The avian flu epidemic began in 2022 but intensified in recent months, forcing farmers to cull some 30mn birds so far this year and creating an egg shortage that Metz expects to last at least until the end of the year. The price rises that followed increased scrutiny of the industry, which is heavily consolidated between a handful of companies.

“They get all they can until someone sees their hand in the cookie jar, and then they will back off real quick,” said Joe Maxwell, co-founder of advocacy group Farm Action.

Maxwell and other advocates say that the largest US egg producers are being significantly slower to rebuild their flocks than they were during the last bird flu outbreak in 2015, arguing that they may have intentionally limited egg supplies to keep prices elevated.

Cal-Maine Foods last month reported $356mn in gross quarterly profits, a fourfold increase from a year prior.

Jeremy Horpedahl, an economics professor at the University of Central Arkansas, said he was “sceptical” that farmers would be able to successfully fix prices without illegally co-ordinating with one another, of which there is no evidence.

Agriculture secretary Brooke Rollins credited the Trump administration’s $1bn plan to lower prices by importing eggs and expanding relief for affected farmers among other measures.

Yet Amy Smith, vice-president at food and agriculture consultancy Advanced Economic Solutions, said it was “still too soon” to see any impact from Trump’s efforts.
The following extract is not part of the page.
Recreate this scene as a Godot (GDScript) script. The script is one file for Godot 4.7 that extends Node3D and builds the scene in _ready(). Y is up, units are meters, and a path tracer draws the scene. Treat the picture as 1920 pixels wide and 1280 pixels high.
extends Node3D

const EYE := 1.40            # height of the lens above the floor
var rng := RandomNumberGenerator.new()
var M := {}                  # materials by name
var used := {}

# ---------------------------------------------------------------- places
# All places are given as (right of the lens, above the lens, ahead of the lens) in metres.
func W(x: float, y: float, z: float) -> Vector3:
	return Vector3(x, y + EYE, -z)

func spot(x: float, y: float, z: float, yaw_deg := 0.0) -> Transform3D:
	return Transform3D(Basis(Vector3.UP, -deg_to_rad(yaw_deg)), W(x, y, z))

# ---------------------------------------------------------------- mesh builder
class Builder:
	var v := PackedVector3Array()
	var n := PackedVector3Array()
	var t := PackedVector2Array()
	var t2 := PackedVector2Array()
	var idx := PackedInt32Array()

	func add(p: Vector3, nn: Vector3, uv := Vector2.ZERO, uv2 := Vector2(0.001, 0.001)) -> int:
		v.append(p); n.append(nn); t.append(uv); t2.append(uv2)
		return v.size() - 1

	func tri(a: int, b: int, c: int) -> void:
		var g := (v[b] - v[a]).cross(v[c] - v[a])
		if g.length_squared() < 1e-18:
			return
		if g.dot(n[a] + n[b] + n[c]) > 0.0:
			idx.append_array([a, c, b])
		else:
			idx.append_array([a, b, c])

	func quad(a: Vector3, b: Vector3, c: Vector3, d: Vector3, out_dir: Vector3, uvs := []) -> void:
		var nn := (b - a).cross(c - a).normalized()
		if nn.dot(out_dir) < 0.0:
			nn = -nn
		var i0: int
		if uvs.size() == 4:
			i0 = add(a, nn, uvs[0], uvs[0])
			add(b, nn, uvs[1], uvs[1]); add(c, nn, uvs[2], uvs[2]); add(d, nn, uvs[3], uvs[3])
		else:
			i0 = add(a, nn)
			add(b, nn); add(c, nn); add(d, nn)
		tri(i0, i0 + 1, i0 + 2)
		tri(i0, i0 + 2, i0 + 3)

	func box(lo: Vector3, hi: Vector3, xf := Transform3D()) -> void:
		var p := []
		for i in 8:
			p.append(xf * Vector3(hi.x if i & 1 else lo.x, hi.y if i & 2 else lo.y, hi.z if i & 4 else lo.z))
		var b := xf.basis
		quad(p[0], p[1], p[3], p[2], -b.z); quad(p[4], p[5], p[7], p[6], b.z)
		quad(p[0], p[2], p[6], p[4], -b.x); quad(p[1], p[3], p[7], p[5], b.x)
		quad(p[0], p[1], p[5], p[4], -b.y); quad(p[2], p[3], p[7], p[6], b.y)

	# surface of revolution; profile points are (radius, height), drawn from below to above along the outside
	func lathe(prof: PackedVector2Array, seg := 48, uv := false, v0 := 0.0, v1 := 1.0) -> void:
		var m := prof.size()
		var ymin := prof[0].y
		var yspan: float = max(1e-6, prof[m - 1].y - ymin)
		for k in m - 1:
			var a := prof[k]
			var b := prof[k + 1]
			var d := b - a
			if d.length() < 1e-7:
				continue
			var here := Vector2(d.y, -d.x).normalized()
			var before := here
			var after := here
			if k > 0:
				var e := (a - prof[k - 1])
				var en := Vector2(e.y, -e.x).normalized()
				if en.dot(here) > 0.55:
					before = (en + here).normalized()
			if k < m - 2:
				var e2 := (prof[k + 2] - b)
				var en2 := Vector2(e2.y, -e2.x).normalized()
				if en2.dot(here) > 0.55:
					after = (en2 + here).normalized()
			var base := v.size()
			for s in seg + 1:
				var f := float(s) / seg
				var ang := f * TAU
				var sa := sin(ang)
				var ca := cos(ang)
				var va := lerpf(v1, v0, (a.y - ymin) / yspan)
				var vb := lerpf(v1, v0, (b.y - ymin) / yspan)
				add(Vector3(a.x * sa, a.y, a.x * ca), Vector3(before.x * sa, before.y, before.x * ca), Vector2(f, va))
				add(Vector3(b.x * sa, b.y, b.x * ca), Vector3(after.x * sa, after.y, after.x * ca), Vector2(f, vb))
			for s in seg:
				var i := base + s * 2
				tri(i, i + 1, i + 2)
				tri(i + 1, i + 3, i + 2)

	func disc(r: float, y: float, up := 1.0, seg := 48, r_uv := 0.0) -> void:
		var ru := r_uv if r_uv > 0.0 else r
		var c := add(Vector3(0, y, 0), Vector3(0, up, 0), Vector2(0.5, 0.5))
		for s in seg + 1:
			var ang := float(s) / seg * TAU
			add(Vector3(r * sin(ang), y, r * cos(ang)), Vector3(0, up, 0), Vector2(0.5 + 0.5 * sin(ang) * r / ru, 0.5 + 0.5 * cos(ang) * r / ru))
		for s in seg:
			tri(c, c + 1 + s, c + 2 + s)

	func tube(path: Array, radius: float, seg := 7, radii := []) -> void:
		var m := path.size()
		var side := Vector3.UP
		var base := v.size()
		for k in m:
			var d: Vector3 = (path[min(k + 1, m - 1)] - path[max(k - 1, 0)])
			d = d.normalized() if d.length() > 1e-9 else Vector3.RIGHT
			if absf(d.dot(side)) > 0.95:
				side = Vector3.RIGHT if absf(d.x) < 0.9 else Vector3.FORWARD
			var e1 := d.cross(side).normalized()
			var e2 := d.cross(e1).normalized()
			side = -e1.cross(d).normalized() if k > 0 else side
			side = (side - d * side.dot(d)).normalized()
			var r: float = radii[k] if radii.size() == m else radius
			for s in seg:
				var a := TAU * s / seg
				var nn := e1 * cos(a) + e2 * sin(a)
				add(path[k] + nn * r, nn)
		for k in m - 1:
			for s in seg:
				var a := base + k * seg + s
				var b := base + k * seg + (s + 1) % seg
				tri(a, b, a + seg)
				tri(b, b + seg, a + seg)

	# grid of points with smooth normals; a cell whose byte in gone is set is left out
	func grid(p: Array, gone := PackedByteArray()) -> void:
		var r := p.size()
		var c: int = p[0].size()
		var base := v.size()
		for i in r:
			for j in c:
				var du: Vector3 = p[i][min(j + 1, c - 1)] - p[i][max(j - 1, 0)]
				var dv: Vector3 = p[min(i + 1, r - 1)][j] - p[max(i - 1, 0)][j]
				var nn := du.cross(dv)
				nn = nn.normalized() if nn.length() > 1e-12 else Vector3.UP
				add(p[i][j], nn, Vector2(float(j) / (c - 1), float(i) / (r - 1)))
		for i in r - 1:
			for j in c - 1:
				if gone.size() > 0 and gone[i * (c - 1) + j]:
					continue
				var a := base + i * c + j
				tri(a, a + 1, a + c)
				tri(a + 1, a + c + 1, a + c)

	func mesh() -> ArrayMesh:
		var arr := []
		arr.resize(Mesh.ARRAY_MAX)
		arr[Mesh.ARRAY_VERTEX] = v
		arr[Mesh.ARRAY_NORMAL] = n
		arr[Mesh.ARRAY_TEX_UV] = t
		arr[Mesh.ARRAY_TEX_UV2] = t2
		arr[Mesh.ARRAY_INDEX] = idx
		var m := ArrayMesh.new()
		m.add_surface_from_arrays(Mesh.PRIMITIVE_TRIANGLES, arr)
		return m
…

The imported eggs were enough to “cover brunch for one day in this country”, she added.

While retailers and restaurant owners welcomed the price drop after selling eggs at a loss for months, consumers are still paying near record prices at the grocery store. A dozen grade-A large eggs cost $5.90 last month in US cities on average, a 97 per cent increase from a year earlier and the most in more than a decade, according to the Bureau of Labor Statistics.

Horpedahl said that while grocery store prices had fallen by as much as a dollar per dozen in some places — prices are now closer to $4 per dozen in Texas — it could be weeks before most US shoppers see relief. Current inventories were probably purchased at higher wholesale prices and retailers would want to recoup their investment, he said.

“Everyone is asking if this price decrease is for real and if it is going to last,” Anderson at Centre College said. “No one is sure what is going to happen.”